With scant time remaining, I set out to buy a cake stand, not an easy task as it turned out unless I wanted to go to Ashley’s or some such place and spend a lot of money (the most basic new ones start at a hundred dollars and rise abruptly from there). So I decided to try the flea markets and second hand shops. After a hot and lengthy hunt (the temperature was nudging 40 degrees), the only possibilities were a few kitschy glass ones, the kind you win at Bingo or in the games at the fairs. There remained one place I hadn’t tried, a huge emporium where I’d had some success in the past tracking down things I was specifically looking for. I motored to it, thinking that if I had no luck there I’d abandon the search and go to …choke! … Ashley’s. “Got any cake stands?” I said to the man inside.

“Well, actually I have got one,” he said, and he took me to it. “But you can’t have it today.” He explained that a set decorator from a production company had rented a number of props for a film shoot and would gather them up later in the day. The cake stand was among the selected items. “You can pick it up in a week,” he said. “I’ll call you when it gets back.” It was a beautiful piece: a footed white ceramic plate with a raised fluted rim, hand-painted in over glazeand gold lustre. The pottery mark revealed it to have been crafted in France. I grew quickly fond of it. It possessed a compelling charm (the history of its usage through the years seemed palpable) and my affection for it grew as I anticipated Erin’s reaction to receiving it, belatedly though it would be.

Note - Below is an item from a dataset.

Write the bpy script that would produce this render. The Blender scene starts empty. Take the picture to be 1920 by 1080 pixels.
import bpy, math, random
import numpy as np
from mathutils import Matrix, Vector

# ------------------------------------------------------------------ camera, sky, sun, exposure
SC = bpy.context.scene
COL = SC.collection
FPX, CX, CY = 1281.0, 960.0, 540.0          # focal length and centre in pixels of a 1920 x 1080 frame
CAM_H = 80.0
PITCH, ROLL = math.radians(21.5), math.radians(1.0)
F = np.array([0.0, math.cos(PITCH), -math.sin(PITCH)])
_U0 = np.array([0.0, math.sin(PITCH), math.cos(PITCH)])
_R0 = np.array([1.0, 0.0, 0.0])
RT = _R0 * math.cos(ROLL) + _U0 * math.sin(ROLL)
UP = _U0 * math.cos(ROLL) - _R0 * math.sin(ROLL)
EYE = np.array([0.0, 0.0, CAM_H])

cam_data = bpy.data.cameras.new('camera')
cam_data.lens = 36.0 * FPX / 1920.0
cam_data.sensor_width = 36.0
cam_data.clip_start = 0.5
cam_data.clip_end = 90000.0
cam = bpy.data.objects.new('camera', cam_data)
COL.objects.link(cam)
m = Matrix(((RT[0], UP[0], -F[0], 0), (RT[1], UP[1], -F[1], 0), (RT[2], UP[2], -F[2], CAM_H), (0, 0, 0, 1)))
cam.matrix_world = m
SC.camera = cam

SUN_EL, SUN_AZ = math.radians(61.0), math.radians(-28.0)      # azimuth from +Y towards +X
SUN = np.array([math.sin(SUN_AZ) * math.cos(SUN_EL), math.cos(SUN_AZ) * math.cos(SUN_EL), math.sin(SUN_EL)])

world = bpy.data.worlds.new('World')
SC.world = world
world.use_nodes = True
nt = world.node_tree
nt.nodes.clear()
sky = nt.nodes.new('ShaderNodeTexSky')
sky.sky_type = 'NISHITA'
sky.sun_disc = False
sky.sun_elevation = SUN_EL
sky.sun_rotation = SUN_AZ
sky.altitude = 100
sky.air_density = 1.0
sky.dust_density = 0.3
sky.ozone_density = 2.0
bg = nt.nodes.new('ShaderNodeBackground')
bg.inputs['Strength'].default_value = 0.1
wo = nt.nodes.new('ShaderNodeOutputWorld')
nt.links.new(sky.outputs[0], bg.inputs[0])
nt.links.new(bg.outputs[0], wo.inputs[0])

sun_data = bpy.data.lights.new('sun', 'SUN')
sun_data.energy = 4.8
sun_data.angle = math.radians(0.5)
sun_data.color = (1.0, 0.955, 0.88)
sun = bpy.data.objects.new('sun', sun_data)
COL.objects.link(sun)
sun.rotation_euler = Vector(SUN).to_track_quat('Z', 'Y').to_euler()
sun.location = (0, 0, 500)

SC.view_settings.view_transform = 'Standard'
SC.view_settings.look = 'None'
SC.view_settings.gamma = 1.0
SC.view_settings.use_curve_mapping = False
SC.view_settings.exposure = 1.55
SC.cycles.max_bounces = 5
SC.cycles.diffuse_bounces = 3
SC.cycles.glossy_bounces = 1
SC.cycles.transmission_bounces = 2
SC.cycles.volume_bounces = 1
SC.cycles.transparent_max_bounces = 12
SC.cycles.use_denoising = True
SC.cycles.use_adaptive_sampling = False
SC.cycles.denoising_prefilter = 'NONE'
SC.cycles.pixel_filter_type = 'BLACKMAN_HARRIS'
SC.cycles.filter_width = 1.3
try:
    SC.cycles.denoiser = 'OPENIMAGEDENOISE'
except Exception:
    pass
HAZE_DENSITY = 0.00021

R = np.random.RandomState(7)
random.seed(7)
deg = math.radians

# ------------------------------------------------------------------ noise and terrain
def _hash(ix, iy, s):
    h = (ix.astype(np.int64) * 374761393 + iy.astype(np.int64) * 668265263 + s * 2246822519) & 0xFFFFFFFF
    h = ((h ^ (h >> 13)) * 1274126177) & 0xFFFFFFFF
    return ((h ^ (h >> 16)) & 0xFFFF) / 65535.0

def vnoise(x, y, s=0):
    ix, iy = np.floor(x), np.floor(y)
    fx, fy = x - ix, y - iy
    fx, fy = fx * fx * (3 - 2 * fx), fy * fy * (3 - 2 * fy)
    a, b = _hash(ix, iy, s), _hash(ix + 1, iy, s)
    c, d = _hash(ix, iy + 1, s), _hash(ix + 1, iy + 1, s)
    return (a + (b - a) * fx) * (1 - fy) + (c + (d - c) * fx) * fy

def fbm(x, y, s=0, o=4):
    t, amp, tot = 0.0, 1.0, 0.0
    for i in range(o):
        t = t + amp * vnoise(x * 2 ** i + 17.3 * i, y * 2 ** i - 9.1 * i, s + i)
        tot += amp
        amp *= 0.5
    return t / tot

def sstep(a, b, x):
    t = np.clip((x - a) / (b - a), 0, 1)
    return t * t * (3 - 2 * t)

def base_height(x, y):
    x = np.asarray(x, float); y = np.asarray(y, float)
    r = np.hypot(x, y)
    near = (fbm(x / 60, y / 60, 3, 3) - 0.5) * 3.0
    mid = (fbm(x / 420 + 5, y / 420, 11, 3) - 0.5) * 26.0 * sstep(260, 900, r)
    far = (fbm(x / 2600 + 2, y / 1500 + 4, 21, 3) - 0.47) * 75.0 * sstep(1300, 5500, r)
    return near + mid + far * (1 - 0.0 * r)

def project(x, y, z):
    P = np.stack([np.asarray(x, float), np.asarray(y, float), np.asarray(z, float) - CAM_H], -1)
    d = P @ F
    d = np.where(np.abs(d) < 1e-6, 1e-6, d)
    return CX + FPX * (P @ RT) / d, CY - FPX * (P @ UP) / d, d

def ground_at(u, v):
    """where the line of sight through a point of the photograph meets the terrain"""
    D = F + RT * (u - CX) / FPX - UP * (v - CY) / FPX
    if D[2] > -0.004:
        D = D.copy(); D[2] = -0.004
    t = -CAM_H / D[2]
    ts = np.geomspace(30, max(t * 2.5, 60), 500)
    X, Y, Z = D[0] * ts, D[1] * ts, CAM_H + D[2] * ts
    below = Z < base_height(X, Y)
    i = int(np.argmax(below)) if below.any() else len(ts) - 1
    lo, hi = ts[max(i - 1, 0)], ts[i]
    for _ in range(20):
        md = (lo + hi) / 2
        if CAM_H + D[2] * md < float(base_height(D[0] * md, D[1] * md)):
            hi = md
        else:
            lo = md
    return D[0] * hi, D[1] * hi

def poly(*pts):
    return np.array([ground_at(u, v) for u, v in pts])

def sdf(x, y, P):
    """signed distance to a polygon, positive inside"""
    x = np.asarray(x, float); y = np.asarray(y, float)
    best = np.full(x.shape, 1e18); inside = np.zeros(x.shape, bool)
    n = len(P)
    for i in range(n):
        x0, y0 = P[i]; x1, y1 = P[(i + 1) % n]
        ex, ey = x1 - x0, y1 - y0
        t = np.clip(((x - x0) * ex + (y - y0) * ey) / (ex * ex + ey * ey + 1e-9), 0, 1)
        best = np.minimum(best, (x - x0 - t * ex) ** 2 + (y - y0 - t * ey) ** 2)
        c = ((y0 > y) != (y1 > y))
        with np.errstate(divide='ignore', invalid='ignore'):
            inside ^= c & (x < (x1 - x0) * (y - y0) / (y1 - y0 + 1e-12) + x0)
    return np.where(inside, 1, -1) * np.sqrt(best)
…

The owner of the second hand shop phoned me on the day I was to pick up the cake stand, saying that he had some bad news for me: the film shoot had not gone off as scheduled and the production company had decided to purchase the cake stand outright. I don’t want to make this entry a diatribe, venting the bad feelings I experienced when the man went back on his word, that kind of writing serves no purpose. But, I will say this:I believe that his excuse was disingenuous (a number of signs, not relevant to the essence of what I am moving towards in this piece, anticipated the disappointing result).

And what is it that I am moving towards by writing this? My anger was not insubstantial, and it grew as the minutes after the phone call passed. I’d refrained from telling the man what I thought of what he had done. What purpose would that have served? The cake stand was gone. And yet my anger mounted. Inordinately so! I knew that I was in for a good long internal fight, and I braced myself for it. This was an opportunity to dig deep and acknowledge the mounting rage, experience it, and bear its effect; find out what this tad of an event really symbolized. I had enough experience with my anger to know that it had little to do with the man in the second hand store. What was its source, then? It was to plumb that depth that I came hastily to write this.